Defense

September 17, 2018
 

B-2s conduct hot-pit refueling at Wake Island

Crew chiefs and a fuel distribution operator deployed from Whiteman Air Force Base, Mo., conduct hot-pit refueling on a B-2 Spirit at Wake Island Airfield Sept. 14, 2018. Hot-pit refueling is a technique where an aircraft lands and is refueled without shutting down its engines. These missions showcase the U.S. forces’ ability to address a global security environment and demonstrates U.S. commitment to a free and open Indo-Pacific.

Two U.S. Air Force B-2 Spirits took off from Joint Base Pearl Harbor-Hickam, Hawaii, to conduct routine training at Wake Island and in the vicinity of Hawaii, Sept. 14, 2018.

During the training, one B-2 conducted hot-pit refueling at Wake Island, a coral limestone atoll in the mid-pacific, west of Honolulu. Hot-pit refueling is a technique in which aircraft land and refuel without shutting down their engines.

“Hot-pit refueling allows us to maximize time in the air verses on the ground,” said Lt. Col. Nicholas Adcock, Air Force Global Strike 393rd Bomber Squadron commander. “It saves turnaround time. Practicing this technique helps us ensure our effectiveness as a force and keeps us ready, capable and lethal.”

Operating out of a location with limited infrastructure highlights the flexibility of U.S. forces in the Indo-Pacific to deter adversaries, and assure allies and partners.

Staff Sgt. Hayden Thayer, crew chief deployed from Whiteman Air Force Base, Mo., marshals a B-2 Spirit at Wake Island Airfield Sept. 14, 2018. The B-2 conducted hot-pit refueling, a technique in which aircraft land and refuel without shutting down their engines. These missions showcase the U.S. forces’ ability to address a global security environment and demonstrates U.S. commitment to a free and open Indo-Pacific.

“This deployment [and training] shows that the B-2 stealth bomber force can do more than operate from Whiteman Air Force Base,” Adcock said. “It shows that we’re adaptable enough to fly and strike from at home or abroad.”

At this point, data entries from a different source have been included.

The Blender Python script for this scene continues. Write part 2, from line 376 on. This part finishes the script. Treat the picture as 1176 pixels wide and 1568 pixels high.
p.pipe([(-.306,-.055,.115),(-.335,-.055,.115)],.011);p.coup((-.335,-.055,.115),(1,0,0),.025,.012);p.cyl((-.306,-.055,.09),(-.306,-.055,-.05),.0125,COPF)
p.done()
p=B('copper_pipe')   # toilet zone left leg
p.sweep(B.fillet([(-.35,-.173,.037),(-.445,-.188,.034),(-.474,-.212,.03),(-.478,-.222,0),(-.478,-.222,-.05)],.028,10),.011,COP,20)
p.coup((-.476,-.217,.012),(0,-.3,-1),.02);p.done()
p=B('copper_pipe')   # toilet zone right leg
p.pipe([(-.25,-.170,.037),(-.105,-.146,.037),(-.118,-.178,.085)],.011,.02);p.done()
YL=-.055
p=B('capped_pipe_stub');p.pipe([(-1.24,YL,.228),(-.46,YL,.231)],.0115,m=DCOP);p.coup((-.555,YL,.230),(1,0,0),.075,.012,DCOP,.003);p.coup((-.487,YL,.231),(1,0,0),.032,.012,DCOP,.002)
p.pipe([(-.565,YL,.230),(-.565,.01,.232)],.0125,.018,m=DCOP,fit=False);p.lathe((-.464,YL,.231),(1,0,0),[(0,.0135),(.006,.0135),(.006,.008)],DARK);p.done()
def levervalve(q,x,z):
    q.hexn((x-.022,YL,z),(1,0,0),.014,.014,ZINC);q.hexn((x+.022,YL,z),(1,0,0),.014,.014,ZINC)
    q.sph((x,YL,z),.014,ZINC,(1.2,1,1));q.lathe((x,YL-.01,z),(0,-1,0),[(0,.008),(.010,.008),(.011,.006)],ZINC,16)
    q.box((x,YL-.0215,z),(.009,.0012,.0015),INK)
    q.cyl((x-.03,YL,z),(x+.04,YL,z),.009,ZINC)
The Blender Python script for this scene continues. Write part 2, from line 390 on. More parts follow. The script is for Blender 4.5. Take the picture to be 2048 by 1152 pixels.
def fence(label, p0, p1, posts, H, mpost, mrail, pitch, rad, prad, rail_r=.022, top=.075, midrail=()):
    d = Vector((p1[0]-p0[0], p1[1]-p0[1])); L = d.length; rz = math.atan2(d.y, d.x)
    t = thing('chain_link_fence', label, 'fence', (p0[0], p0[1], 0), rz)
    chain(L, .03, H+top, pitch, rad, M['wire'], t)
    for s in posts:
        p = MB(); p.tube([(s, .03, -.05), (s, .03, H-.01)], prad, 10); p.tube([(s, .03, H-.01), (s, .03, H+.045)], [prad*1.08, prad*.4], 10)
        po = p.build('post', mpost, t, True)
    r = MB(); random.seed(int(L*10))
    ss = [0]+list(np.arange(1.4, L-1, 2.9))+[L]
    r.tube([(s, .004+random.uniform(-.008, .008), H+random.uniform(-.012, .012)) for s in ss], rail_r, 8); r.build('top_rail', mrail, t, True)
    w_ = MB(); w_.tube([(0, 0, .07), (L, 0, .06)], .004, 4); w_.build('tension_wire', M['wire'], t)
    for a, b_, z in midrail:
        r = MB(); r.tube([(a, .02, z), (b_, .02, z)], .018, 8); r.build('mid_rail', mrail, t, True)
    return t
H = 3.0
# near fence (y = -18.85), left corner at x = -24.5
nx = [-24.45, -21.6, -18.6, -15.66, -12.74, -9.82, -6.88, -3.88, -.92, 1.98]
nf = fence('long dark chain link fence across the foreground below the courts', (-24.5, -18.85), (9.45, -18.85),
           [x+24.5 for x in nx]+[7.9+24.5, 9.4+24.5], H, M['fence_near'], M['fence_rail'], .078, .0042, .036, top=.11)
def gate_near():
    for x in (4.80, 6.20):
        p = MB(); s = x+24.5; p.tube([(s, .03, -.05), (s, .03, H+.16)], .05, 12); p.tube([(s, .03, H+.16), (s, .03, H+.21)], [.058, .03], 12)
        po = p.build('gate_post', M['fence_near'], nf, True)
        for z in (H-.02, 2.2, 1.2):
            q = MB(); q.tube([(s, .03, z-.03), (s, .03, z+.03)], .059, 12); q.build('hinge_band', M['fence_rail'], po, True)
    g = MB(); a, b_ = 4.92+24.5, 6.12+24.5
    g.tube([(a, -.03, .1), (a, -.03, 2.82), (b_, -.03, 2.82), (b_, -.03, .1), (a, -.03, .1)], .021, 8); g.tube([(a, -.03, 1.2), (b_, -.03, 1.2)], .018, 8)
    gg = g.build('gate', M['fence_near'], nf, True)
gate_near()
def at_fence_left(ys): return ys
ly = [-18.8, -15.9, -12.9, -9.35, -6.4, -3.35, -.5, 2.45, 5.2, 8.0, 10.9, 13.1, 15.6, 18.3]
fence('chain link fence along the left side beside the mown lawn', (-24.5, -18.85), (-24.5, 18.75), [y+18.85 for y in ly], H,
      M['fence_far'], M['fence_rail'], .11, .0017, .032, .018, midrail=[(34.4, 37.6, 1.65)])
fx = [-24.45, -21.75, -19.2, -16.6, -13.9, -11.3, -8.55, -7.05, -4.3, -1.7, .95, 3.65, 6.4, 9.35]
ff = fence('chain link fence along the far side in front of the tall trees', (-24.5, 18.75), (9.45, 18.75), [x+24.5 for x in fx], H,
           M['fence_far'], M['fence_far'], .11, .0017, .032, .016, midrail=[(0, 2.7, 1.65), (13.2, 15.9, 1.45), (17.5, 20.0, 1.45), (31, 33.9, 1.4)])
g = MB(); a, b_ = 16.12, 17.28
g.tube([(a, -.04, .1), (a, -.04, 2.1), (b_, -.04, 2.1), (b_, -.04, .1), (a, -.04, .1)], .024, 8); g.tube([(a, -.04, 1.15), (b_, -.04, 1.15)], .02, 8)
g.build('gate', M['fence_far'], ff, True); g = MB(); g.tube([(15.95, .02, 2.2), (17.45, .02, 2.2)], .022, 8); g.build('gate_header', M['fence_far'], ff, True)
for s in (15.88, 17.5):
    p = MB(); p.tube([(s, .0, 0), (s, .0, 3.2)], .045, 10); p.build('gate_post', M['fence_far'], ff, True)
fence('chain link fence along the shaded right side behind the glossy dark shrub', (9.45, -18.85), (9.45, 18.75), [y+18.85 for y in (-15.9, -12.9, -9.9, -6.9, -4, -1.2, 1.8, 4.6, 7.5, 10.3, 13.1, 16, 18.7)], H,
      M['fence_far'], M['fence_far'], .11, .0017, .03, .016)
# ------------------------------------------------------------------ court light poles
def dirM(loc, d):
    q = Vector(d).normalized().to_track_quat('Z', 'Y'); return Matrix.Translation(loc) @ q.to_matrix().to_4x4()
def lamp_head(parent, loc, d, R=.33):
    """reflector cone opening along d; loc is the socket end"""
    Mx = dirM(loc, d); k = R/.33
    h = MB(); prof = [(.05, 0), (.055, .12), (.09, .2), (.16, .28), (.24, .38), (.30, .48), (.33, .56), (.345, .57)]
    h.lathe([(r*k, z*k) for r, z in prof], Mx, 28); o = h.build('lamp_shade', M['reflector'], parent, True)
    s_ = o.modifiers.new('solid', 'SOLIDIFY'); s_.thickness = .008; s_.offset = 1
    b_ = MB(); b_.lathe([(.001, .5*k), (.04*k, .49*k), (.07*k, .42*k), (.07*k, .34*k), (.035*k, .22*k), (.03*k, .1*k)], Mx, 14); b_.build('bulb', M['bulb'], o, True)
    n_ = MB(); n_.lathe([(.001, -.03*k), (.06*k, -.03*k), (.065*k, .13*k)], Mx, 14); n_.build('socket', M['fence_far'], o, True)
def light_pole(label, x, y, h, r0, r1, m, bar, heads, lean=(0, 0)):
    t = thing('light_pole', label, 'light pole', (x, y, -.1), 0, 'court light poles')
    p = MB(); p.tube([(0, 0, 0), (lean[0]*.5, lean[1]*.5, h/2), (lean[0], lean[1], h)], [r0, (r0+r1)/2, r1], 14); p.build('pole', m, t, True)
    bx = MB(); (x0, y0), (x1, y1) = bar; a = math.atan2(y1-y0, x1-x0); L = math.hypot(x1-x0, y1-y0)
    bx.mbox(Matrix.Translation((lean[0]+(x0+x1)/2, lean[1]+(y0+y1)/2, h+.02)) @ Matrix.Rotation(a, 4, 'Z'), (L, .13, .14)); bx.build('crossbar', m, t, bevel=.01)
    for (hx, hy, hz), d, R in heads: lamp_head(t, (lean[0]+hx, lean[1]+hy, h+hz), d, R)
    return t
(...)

The B-2s are deployed at JBPH-H from Whiteman Air Force Base, Mo., in support of the U.S. Strategic Command’s Bomber Task Force. This marks the first deployment of B-2s to JBPH-H, however the bombers regularly rotate throughout the Indo-Pacific to conduct routine air operations that integrate capabilities with key regional partners and familiarize aircrews with operations in the region.

These missions showcase the U.S. forces’ ability to address a global security environment and demonstrates U.S. commitment to a free and open Indo-Pacific.
 

A U.S. Air Force B-2 Spirit deployed from Whiteman Air Force Base, Mo., takes off from Wake Island Airfield Sept. 14, 2018. The B-2 conducted hot-pit refueling, a technique in which aircraft land and refuel without shutting down their engines. These missions showcase the U.S. forces’ ability to address a global security environment and demonstrates U.S. commitment to a free and open Indo-Pacific.

 

A U.S. Air Force B-2 Spirit deployed from Whiteman Air Force Base, Mo., taxis at Wake Island Airfield Sept. 14, 2018. The B-2 conducted hot-pit refueling, a technique in which aircraft land and refuel without shutting down their engines. These missions showcase the U.S. forces’ ability to address a global security environment and demonstrates U.S. commitment to a free and open Indo-Pacific.

 

A U.S. Air Force B-2 Spirit, deployed from Whiteman Air Force Base, Mo., connects to a fuels truck during a hot-pit refueling at Wake Island Airfield Sept. 14, 2018. Hot-pit refueling is a technique where an aircraft lands and is refueled without shutting down its engines. These missions showcase the U.S. forces’ ability to address a global security environment and demonstrates U.S. commitment to a free and open Indo-Pacific.